Every case must be gone through, so there is not really a method to save time.

The problem can be divided into sub-problems recursively, remove 1 digit, compute the solution on the rest of the digits.

Then do a cross join between the letters corresponding to the removed digit and the solution of the sub-problem.

Recursion

Runtime: 24 ms, faster than 95.02% of Python3 online submissions for Letter Combinations of a Phone Number.
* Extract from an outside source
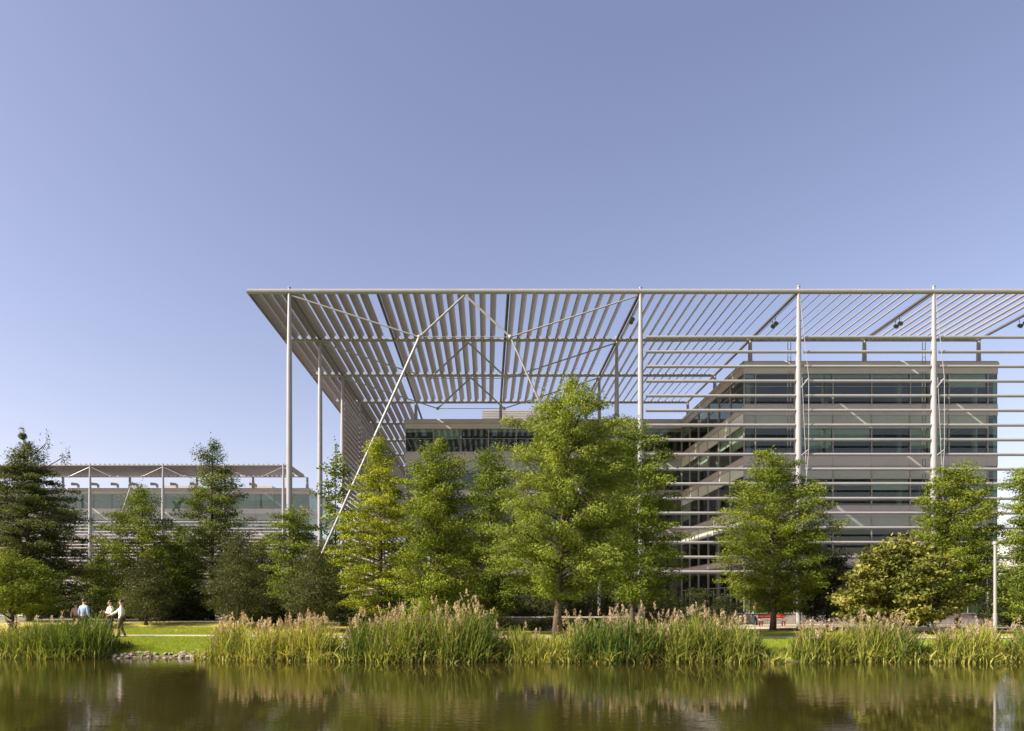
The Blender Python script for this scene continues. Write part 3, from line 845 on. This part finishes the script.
reeds("long fresh green reed bed right of the olive tree trunk", [(558,626),(575,614),(600,612),(620,610),(650,613),(680,610),(715,609),(735,614),(752,620),(768,634)], 28.5, 2.6, 200, 5, plume=9, tint=.25)
reeds("yellow green reed bed with a pinkish plume crest below the magnolia", [(786,636),(800,624),(830,620),(855,618),(875,613),(890,618),(915,620),(926,634)], 28.3, 2.4, 170, 6, plume=11, tint=.4)
reeds("straw coloured reed bed left of the lamp post foot", [(922,636),(935,624),(960,621),(985,620),(1000,622),(1008,634)], 28.3, 2.4, 160, 7, plume=9, tint=.55)
reeds("bright reed bed at the right edge past the lamp post", [(1004,630),(1015,622),(1045,620),(1080,624),(1120,624)], 28.3, 2.4, 160, 8, plume=6, tint=.5)

# lawn blades near the bank
def lawn(label, px0, px1, d0, d1, n, seed):
    rg = np.random.default_rng(seed)
    y = rg.uniform(d0,d1,n); px = rg.uniform(px0,px1,n); x = (px-CX)/F*y
    z = gz(x,y); ok = z > WZ+.12
    py0 = 35.0-1.0*np.tanh((x+9)/4); ok &= ~((y > py0-.05)&(y < py0+1.95))
    x,y,z = x[ok],y[ok],z[ok]; n = len(x)
    h = rg.uniform(.03,.10,n); a = rg.uniform(0,np.pi,n); wx,wy = np.cos(a)*.008,np.sin(a)*.008; dx,dy = rg.normal(0,.03,n),rg.normal(0,.03,n)
    V = np.stack([np.stack([x-wx,y-wy,z],1),np.stack([x+wx,y+wy,z],1),np.stack([x+dx+wx*.2,y+dy+wy*.2,z+h],1),np.stack([x+dx-wx*.2,y+dy-wy*.2,z+h],1)],1)
    o = quads("grass", V, [leafmat('grass_blade',(0.16,0.24,0.024),(0.29,0.31,0.055),.35)], rg.uniform(0,1,n))
    tag(o, label, "grass", None, "stuff")
lawn("short bright lawn between the left reeds and the plumed reeds", 118, 225, 29.5, 42, 60000, 41)
lawn("small patch of lawn between the reed beds below the red bench", 745, 800, 28, 40, 26000, 42)

# stones edging the pond
stone_mesh = []
for k in range(5):
    rn = random.Random(k); mb = MB(); mb.ball((0,0,0), 1,.8,.6, 9, 6)
    mb.v = [tuple(c*(1+rn.uniform(-.18,.18)) for c in v) for v in mb.v]
    stone_mesh.append(mb)
protos = []
rn = random.Random(5)
for i in range(96):
    px = rn.uniform(122, 226) if i < 74 else rn.uniform(226, 330)
    d = 29.6 + rn.uniform(-.1,.85)
    x = X(px, d); y = float(shore(x))+rn.uniform(-.02,.75)
    if i < 5:
        o = stone_mesh[i].build("bank_stone", M['stone'], org=(0,0,0)); protos.append(o)
    else:
        o = protos[i % 5].copy(); COL.objects.link(o)
    s = rn.uniform(.04,.12)
    o.scale = (s*1.3, s, s); o.rotation_euler = (rn.uniform(-.3,.3), rn.uniform(-.3,.3), rn.uniform(0,6.3))
    o.location = (x, y, ground_z(x,y)+s*.25)
    tag(o, "grey stone among the rocks lining the pond edge", "stone", "stones lining the pond edge")
rm = MB(); rm.ball((0,0,0), .26,.2,.17, 12, 8)
rn = random.Random(9); rm.v = [tuple(c*(1+rn.uniform(-.1,.1)) for c in v) for v in rm.v]
bo = rm.build("boulder", pbr('mossy_rock', (0.30,0.25,0.09), .9, 0, .2, .3, 4, .4, 10), smooth=True, org=(0,0,0))
xb = X(299, 28.9); bo.location = (xb, 28.85, WZ+.07)
tag(bo, "yellowish mossy boulder at the waterline under the plumed reeds", "boulder")

# ------------------------------------------------------------------ walls, bench, lamp post, tables
lw_ = MB(); lw_.box(-9.2, 9.5, 44.6, 44.95, -.05, .78)
a = empty("garden_wall", (0,44.8,0), "low wall with a pale stone coping behind the central reeds", "wall")
lw_.build("wall", M['wall'], a)
mb = MB(); mb.box(-9.3, 9.6, 44.5, 45.05, .783, .86); mb.build("coping", M['ledge'], a)
a = empty("garden_wall", (30,56.5,0), "low brown panelled wall at the foot of the right-hand offices", "wall")
mb = MB()
for i in range(14): mb.box(11+2.2*i, 13.17+2.2*i, 56.45, 56.7, -.05, .86)
mb.build("wall", M['wall'], a)
mb = MB(); mb.box(10.9, 41.9, 56.40, 56.75, .863, .93); mb.build("coping", M['clad'], a)

def hedge(name, label, x0, x1, y, dep, h, seed):
    rg = np.random.default_rng(seed); n = int((x1-x0)*1500)
    r = empty(name, ((x0+x1)/2, y, ground_z((x0+x1)/2, y)), label, "hedge")
    C = np.stack([rg.uniform(x0,x1,n), y+rg.uniform(-dep/2,dep/2,n), rg.uniform(0,1,n)**.7], 1)
    C[:,2] = gz(C[:,0],C[:,1]) + C[:,2]*h*(1+.12*np.sin(C[:,0]*2.1)+.08*np.sin(C[:,0]*5.3))
    V = leaves(C, np.tile([0,-.2,.3],(n,1)), .12, .06, rg, 0, .5)
    quads("foliage", V, [L['hedge']], rg.uniform(0,1,n), r, org=tuple(r.location))
    mb = MB()
    for i in range(int((x1-x0)/.5)): mb.tube((x0+.25+.5*i, y, ground_z(x0+.25+.5*i,y)-.05), (x0+.3+.5*i, y, ground_z(x0+.25+.5*i,y)+h*.7), .02, .008, n=5)
    mb.build("stem", M['bark'], r)
hedge("hedge", "long low dark hedge before the stone wall behind the central reeds", -9.0, 9.3, 43.6, 1.1, .70, 71)
red = pbr('red_paint', (0.55,0.04,0.025), .4); white = pbr('white_paint', (0.78,0.76,0.72), .5)
bx0, bx1, by = X(759,52), X(786,52), 52.0
bch = empty("park_bench", ((bx0+bx1)/2, by, 0), "red bench with a white seat behind the lone tree trunk", "bench")
mb = MB(); mb.box(bx0,bx1,by-.25,by+.2,.40,.56); bevel(mb.build("seat", white, bch), .015)
mb = MB()
for z in (.60,.76): mb.box(bx0,bx1,by+.22,by+.26,z,z+.13)
mb.build("backrest", red, bch)
for xx in (bx0+.12, bx1-.2):
    mb = MB(); mb.box(xx,xx+.08,by-.22,by-.14,.02,.398); mb.box(xx,xx+.08,by+.262,by+.31,.02,.95); mb.box(xx,xx+.08,by-.138,by+.26,.34,.40)
    mb.build("leg", red, bch)

lx = X(995,34)
lp = empty("lamp_post", (lx,34,ground_z(lx,34)), "slim pale lamp post rising from the reeds near the right edge", "lamp post")
mb = MB(); mb.path([(lx,34,-.05),(lx,34,1.2),(lx,34,1.22),(lx,34,4.45)],[.09,.09,.07,.06],12); mb.build("pole", M['mull'], lp)
mb = MB(); mb.path([(lx,34,4.452),(lx,34,4.5),(lx,34,4.6)],[.08,.10,.085],12); mb.build("lamp_cap", M['steel'], lp)

# slatted cafe tables and chairs at the left, small
def table(px, d, label):
    x = X(px, d); g0 = ground_z(x,d); r = empty("cafe_table", (x,d,g0), label, "table", "white terrace tables")
    mb = MB(); mb.box(x-.55,x+.55,d-.4,d+.4,g0+.72,g0+.76); bevel(mb.build("tabletop", white, r), .01)
    mb = MB(); mb.tube((x,d,g0+.05),(x,d,g0+.715),.035); mb.build("stem", M['steel'], r)
    mb = MB(); mb.box(x-.3,x+.3,d-.3,d+.3,g0,g0+.045); mb.build("base", M['steel'], r)
table(66, 60, "white terrace table left of the blue-shirted man")
table(4, 46, "white terrace table at the left edge by the seated woman")
table(36, 52, "white terrace table between reeds and dark cedar trunk")

# ------------------------------------------------------------------ people
SKIN = pbr('skin', (0.50,0.29,0.20), .5, 0, .4, .05)
CLOTH = {k: pbr(k+'_cloth', c, .85, 0, .2, .08, 8) for k, c in dict(blue=(0.22,0.32,0.50), white=(0.78,0.76,0.76), black=(0.02,0.02,0.025), pink=(0.62,0.30,0.34), brown=(0.10,0.065,0.05), cream=(0.7,0.62,0.5), green=(0.05,0.2,0.1), navy=(0.03,0.035,0.06)).items()}
HAIR = pbr('dark_hair', (0.025,0.017,0.012), .6)

def skin_mesh(name, joints, edges, root=0):
    me = bpy.data.meshes.new(name)
    me.from_pydata([j[0] for j in joints], edges, [])
    o = bpy.data.objects.new(name, me); COL.objects.link(o)
    sm = o.modifiers.new("skin", 'SKIN'); sm.use_smooth_shade = True
    for i, sv in enumerate(me.skin_vertices[0].data):
        r = joints[i][1]; sv.radius = (r, r) if not isinstance(r, tuple) else r
        sv.use_root = (i == root)
    ss = o.modifiers.new("sub", 'SUBSURF'); ss.levels = 1; ss.render_levels = 1
    dg = bpy.context.evaluated_depsgraph_get(); dg.update()
    ev = o.evaluated_get(dg)
    m2 = bpy.data.meshes.new_from_object(ev)
    bpy.data.objects.remove(o); bpy.data.meshes.remove(me)
    v = [tuple(a.co) for a in m2.vertices]; f = [tuple(p.vertices) for p in m2.polygons]
    bpy.data.meshes.remove(m2)
    return v, f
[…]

Memory Usage: 14.3 MB, less than 64.14% of Python3 online submissions for Letter Combinations of a Phone Number.

from typing import List

key2letters = ["abc", "def", "ghi", "jkl", "mno", "pqrs", "tuv", "wxyz"]


def get_letters(c):
    return key2letters[int(c) - 2]


class Solution:
    """
    Runtime: 24 ms, faster than 95.02% of Python3 online submissions for Letter Combinations of a Phone Number.
    Memory Usage: 14.3 MB, less than 64.14% of Python3 online submissions for Letter Combinations of a Phone Number.
    """
    def letterCombinations(self, digits: str) -> List[str]:
        if len(digits) == 0:
            return []
        if len(digits) == 1:
            return get_letters(digits)
        subproblem = self.letterCombinations(digits[1:])
        sol = []
        for digit in get_letters(digits[0]):
            for ele in subproblem:
                sol.append(digit + ele)
        return sol

Iteration

Runtime: 28 ms, faster than 81.61% of Python3 online submissions for Letter Combinations of a Phone Number.

Memory Usage: 14.2 MB, less than 86.17% of Python3 online submissions for Letter Combinations of a Phone Number.

from typing import List

class Solution:
    """
    Runtime: 28 ms, faster than 81.61% of Python3 online submissions for Letter Combinations of a Phone Number.
    Memory Usage: 14.2 MB, less than 86.17% of Python3 online submissions for Letter Combinations of a Phone Number.
    """
    def letterCombinations(self, digits: str) -> List[str]:
        if len(digits) == 0:
            return []
        key2letters = ["abc", "def", "ghi", "jkl", "mno", "pqrs", "tuv", "wxyz"]
        ans = [c for c in key2letters[int(digits[0]) - 2]]
        for c in digits[1:]:
            ans = [s + x for x in key2letters[int(c) - 2] for s in ans]
        return ans